### Problem requirements
Could you copy every line from the material below in which "Take" appears?

### Materials provided
..........
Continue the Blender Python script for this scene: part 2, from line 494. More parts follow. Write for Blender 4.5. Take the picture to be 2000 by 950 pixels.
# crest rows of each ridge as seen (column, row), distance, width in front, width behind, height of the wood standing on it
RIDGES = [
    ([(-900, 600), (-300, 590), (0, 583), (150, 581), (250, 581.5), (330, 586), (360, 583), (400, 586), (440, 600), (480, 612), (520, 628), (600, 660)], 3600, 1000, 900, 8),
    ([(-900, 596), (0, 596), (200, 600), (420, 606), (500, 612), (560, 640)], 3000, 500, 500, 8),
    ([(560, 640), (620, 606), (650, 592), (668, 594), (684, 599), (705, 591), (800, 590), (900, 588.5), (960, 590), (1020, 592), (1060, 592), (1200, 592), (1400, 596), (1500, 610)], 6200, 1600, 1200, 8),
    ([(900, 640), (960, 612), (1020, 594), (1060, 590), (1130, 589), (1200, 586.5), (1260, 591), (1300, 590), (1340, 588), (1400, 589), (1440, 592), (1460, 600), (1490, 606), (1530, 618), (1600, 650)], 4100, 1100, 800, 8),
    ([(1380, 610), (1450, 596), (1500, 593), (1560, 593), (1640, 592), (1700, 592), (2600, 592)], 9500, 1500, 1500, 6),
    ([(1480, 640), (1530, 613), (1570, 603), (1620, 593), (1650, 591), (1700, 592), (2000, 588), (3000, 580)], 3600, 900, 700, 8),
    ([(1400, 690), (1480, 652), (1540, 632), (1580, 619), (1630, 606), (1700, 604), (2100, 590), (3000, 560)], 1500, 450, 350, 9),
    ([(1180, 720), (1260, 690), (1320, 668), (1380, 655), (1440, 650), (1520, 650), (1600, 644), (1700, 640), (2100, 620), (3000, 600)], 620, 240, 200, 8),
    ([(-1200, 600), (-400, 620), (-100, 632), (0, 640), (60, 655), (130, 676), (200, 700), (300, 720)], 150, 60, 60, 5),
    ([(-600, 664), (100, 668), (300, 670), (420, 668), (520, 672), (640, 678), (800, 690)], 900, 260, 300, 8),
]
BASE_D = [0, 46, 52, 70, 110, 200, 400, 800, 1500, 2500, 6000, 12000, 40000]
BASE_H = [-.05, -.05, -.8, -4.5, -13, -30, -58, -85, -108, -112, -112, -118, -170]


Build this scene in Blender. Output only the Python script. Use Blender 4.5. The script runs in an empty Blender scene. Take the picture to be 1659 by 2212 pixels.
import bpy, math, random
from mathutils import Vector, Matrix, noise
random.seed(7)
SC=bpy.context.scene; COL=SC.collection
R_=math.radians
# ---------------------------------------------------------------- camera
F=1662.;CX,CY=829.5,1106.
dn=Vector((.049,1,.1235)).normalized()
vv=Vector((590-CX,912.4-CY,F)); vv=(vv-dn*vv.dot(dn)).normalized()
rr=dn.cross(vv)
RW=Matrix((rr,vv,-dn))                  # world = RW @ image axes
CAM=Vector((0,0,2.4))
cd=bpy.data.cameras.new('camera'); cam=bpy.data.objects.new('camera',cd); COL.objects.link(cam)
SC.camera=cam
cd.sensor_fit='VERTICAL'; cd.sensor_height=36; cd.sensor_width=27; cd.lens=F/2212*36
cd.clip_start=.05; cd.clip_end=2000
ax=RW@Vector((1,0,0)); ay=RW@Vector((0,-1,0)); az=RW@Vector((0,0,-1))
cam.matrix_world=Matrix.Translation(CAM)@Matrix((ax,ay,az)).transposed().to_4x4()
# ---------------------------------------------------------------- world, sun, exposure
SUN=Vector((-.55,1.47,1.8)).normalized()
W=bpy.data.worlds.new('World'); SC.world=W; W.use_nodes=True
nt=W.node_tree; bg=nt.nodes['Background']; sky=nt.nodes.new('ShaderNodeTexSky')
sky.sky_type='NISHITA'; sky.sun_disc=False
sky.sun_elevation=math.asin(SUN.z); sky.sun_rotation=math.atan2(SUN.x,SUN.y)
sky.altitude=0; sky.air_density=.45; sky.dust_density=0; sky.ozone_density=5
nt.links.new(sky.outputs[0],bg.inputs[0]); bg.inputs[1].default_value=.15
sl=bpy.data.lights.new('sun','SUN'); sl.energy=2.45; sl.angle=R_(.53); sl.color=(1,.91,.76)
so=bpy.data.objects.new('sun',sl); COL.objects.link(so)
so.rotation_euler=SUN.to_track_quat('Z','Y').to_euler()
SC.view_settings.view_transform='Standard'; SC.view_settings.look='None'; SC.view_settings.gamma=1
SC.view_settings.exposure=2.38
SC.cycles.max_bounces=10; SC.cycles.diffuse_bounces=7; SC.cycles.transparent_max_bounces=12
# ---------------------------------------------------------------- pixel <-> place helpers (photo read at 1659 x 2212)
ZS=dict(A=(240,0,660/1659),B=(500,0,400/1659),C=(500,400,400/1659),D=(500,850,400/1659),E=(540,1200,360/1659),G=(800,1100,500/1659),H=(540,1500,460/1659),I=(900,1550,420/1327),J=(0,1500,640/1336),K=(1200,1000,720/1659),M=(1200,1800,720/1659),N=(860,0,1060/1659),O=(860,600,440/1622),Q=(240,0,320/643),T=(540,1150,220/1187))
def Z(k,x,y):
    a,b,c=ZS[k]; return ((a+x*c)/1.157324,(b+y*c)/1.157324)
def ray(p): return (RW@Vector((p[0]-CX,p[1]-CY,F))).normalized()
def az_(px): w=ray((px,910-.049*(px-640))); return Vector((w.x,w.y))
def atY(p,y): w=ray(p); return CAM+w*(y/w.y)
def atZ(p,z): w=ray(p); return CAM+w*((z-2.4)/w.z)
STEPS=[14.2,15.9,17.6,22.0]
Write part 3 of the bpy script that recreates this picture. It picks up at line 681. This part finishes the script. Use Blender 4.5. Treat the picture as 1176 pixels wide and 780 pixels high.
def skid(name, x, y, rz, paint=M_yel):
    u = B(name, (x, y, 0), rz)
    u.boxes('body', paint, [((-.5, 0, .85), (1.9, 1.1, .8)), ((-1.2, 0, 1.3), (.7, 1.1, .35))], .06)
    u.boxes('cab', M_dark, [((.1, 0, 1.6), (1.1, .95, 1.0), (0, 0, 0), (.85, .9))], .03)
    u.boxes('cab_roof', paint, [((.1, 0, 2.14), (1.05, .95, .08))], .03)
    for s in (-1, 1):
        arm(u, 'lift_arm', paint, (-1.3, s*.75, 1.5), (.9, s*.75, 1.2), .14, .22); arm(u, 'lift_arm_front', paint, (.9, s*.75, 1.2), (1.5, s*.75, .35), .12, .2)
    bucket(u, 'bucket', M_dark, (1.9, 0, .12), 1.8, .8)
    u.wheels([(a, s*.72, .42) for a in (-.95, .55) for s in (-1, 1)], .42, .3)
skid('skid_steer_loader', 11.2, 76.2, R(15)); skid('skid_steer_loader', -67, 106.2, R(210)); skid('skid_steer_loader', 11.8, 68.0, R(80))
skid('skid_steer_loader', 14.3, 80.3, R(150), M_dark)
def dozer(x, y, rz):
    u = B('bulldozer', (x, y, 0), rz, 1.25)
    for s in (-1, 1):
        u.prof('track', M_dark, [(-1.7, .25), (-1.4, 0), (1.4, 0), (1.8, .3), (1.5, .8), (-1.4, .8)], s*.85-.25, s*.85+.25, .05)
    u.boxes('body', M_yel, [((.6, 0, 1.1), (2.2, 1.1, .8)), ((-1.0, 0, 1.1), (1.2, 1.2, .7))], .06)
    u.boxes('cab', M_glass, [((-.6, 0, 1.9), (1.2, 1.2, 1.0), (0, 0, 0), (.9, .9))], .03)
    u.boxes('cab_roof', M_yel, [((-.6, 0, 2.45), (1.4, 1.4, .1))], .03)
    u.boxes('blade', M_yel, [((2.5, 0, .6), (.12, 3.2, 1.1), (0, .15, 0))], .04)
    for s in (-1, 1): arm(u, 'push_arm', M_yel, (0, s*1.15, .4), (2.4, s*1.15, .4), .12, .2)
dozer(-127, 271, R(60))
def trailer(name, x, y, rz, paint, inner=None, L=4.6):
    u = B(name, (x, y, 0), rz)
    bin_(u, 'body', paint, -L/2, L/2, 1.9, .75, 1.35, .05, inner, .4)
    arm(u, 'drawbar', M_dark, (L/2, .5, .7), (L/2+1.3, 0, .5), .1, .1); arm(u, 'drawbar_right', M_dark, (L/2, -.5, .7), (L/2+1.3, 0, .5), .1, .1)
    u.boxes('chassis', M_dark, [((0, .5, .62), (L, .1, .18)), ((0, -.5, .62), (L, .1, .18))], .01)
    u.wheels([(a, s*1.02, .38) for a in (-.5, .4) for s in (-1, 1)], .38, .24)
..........
### Problem solution
Continue the Blender Python script for this scene: part 2, from line 494. More parts follow. Write for Blender 4.5. Take the picture to be 2000 by 950 pixels.
Build this scene in Blender. Output only the Python script. Use Blender 4.5. The script runs in an empty Blender scene. Take the picture to be 1659 by 2212 pixels.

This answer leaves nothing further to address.